The Richmond Times-Dispatch reports that the proposal is included in a new two-year state budget plan, which became publicly available online Sunday evening. The General Assembly will meet Wednesday in a special session to consider the budget. The language on marijuana — like much of the budget agreement — followed discussions that were not held in public.

The budget compromise backed by House Appropriations Chairman Barry Knight, a Republican, and Senate Finance and Appropriations Chair Janet Howell, a Democrat, would write into law that anyone caught in public with more than four ounces of marijuana would be guilty of a Class 3 criminal misdemeanor that carries a fine of up to $500, plus a criminal record.

A second or subsequent offense would be a Class 2 misdemeanor punishable by up to six months in jail and a fine of up to $1,000.

Chelsea Higgs Wise, executive director of the group Marijuana Justice Virginia, along with heads of other organizations, blasted the proposal in an email sent to Howell on Sunday evening.

“Please stop finding more ways to criminalize Virginians,” she wrote, adding, “let’s work on righting the wrongs from the failed and destructive prohibition.”

“Virginia officials must not allow the budget document to become a legislative workaround to enforce the will of the administration at the exclusion of the voice and will of the people," Higgs Wise wrote.

In 2021, the Democratic-controlled General Assembly legalized adult possession of up to an ounce of marijuana for personal use. Possession of anything above an ounce and up to a pound is punishable only by a $25 civil infraction, while possession of more than a pound is a felony.

Northern Virginia Bureau Reporter Drew Wilder explains what you can and can't do when Virginia legalizes marijuana.

But the state’s Joint Legislative Audit and Review Commission recommended that Virginia follow the lead of other states and create a criminal misdemeanor for people in possession of what the state government deems to be too much marijuana.

Efforts to add new criminal penalties for marijuana to state law already failed twice this year.
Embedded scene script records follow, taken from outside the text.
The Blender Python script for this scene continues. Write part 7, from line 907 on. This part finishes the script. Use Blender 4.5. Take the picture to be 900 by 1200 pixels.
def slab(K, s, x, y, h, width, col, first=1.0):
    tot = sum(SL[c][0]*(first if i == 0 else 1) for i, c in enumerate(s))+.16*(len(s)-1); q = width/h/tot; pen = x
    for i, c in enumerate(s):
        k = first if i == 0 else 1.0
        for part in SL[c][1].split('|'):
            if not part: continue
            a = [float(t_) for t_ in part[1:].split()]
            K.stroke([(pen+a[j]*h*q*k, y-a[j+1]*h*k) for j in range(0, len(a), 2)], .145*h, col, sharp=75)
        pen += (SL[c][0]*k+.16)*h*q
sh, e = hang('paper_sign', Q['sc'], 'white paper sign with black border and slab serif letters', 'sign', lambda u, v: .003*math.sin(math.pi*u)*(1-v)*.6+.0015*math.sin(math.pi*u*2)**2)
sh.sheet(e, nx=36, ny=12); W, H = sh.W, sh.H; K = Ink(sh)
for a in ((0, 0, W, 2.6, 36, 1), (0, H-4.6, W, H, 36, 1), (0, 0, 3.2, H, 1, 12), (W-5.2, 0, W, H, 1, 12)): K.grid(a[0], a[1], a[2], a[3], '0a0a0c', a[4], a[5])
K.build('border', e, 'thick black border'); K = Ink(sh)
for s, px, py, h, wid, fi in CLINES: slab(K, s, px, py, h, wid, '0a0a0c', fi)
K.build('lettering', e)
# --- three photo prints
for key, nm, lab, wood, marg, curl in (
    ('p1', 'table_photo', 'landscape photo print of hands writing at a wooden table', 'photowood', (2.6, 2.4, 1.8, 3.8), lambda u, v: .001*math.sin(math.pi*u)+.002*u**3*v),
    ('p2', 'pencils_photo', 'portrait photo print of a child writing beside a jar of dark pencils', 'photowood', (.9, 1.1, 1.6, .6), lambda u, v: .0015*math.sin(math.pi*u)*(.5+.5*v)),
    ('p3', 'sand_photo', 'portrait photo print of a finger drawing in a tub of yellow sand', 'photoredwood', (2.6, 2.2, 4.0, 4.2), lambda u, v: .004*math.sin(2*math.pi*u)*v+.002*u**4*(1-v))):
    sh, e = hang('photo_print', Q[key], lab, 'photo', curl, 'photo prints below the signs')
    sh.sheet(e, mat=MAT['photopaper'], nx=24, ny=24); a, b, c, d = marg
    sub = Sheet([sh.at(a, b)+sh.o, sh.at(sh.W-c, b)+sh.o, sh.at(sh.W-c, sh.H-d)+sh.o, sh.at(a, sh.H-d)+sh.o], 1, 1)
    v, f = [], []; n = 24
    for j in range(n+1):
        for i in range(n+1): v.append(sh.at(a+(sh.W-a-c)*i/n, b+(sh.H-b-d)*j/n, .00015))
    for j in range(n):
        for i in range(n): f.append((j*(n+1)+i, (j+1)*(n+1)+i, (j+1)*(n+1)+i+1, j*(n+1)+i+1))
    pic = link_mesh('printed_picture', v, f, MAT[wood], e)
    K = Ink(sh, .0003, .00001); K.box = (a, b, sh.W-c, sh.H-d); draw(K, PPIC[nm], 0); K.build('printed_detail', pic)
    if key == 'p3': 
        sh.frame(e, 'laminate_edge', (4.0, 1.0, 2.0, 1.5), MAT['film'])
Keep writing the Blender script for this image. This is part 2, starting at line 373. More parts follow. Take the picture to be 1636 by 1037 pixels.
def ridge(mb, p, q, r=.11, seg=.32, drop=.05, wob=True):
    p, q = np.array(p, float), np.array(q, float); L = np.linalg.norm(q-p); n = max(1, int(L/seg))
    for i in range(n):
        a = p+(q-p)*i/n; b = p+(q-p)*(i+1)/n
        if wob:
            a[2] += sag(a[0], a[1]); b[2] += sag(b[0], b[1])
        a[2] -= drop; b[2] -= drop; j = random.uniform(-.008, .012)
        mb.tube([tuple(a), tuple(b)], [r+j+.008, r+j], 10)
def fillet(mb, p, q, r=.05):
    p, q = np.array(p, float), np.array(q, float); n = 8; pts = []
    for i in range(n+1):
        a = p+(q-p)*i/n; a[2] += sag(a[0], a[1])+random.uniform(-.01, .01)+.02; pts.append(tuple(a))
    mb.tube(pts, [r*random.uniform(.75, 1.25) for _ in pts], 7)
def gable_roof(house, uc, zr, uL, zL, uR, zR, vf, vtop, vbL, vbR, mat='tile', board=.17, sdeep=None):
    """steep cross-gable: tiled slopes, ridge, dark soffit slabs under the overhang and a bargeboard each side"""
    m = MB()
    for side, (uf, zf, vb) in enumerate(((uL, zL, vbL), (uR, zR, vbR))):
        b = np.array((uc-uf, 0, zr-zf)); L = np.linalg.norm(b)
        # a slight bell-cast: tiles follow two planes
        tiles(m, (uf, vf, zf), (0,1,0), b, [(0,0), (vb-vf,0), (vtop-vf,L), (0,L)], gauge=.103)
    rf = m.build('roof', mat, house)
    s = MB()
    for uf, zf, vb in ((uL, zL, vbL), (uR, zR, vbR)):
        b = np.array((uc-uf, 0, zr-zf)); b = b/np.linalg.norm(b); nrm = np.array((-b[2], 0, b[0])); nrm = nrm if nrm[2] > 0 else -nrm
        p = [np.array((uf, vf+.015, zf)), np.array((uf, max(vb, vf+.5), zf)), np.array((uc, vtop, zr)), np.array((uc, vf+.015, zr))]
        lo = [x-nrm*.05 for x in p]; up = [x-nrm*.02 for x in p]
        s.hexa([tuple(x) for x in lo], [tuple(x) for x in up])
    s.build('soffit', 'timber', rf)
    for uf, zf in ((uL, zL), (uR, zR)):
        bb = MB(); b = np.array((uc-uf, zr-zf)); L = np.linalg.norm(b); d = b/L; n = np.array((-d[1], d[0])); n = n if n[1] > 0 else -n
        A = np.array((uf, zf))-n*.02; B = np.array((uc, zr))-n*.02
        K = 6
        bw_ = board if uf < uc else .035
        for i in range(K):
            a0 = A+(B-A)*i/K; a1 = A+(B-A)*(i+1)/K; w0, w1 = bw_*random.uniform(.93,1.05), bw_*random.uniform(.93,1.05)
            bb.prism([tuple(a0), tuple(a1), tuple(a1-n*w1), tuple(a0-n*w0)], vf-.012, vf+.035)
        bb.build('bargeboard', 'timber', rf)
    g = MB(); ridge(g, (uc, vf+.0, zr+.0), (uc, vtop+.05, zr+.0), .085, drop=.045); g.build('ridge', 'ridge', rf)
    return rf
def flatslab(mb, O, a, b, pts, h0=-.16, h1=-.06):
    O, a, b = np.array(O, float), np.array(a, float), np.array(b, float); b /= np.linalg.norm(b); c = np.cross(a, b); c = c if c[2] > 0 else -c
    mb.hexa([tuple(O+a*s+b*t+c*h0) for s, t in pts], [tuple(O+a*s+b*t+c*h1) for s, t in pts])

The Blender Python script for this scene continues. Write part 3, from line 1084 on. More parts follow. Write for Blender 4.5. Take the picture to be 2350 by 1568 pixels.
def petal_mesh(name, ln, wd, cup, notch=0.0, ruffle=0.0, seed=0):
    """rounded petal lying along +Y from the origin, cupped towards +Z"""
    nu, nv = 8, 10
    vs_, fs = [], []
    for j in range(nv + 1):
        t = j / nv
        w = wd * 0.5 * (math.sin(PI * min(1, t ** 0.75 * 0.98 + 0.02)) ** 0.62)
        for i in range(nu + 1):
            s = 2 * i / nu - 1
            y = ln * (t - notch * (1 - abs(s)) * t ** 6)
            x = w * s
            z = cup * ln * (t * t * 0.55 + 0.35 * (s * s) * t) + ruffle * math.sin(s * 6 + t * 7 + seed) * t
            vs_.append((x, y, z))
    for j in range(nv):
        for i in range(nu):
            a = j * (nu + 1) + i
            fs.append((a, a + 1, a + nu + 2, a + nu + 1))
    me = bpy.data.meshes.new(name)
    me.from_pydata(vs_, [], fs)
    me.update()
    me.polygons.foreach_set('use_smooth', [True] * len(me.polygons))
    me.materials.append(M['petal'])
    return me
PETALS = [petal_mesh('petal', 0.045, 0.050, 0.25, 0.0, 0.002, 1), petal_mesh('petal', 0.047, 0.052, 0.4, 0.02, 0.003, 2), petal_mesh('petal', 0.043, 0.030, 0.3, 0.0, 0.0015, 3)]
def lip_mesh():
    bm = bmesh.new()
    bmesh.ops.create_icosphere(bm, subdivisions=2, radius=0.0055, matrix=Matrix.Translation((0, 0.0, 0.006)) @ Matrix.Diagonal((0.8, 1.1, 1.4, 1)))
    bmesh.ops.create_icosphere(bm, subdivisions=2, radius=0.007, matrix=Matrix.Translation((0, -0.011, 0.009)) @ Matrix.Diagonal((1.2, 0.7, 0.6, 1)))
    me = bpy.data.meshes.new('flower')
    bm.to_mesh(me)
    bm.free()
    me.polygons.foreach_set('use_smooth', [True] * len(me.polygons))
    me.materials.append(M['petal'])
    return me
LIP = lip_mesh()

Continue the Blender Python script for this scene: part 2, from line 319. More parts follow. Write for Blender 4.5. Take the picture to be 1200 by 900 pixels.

During the regular session of the General Assembly, a bill from Sen. Adam Ebbin broadly would have governed new retail sales of marijuana in Virginia and also would have created a new criminal misdemeanor. The bill failed in the GOP-controlled House.

In April, GOP Gov. Glenn Youngkin proposed amendments to a hemp industry bill that would have established new criminal misdemeanor penalties for people in possession of more than two ounces of marijuana. Opponents said the proposal moved the state backward toward racially biased policing. The General Assembly did not adopt the governor’s proposal.

While the budget generally lays out state spending, the legislature has the power to propose policy in the budget, as Knight and Howell are doing with the marijuana penalty. When asked about the rumored plan during a Thursday interview, both declined to discuss marijuana.

The proposed budget deal General Assembly negotiators reached last week would cut taxes by $4 billion over three years and increase state employee and teacher pay by 10% over two years.

The proposed tax cuts include one-time rebates of $250 for individual taxpayers and $500 for families this year, a 78% increase in the standard deduction on state income taxes and a refundable tax credit for low-income working families, the Times-Dispatch reported.

But it does not include some of the tax cuts proposed by Youngkin, including a three-month suspension of the state tax on gasoline. It does include the repeal of the 1.5% state portion of the grocery tax, but not the 1% local option sales tax on groceries.